25 Fifth, in addition to the facts alleged in a statement of claim, the Court may permit recourse to limited further evidence. But it may not admit evidence which would alter the case as pleaded.
26 … It is unnecessary for present purposes to consider whether the difference in language between the former Order 35A r 3(2)(c) and the current r 5.23(2)(c) also now permits the Court to grant any relief other than that claimed in the statement of claim.
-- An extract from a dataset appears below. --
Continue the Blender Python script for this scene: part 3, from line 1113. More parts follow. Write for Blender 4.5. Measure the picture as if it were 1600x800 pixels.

25 Although no evidence need be adduced in relation to the facts deemed to be admitted by the respondents, evidence which would not alter the pleaded case may be admitted in relation to the relief sought. Regard ought not to be had to evidence of facts which could have been but were not pleaded concerning the conduct of the respondents. Additional or different relief from that asked for in the statement of claim might also be granted, depending on the nature of the case, the order sought and whether the respondent is, or can be taken to be, cognisant of the prospect of such an order being made: see Australian Competition and Consumer Commission v Dataline.Net.Au Pty Ltd [2006] FCA 1427 at [46]-[50].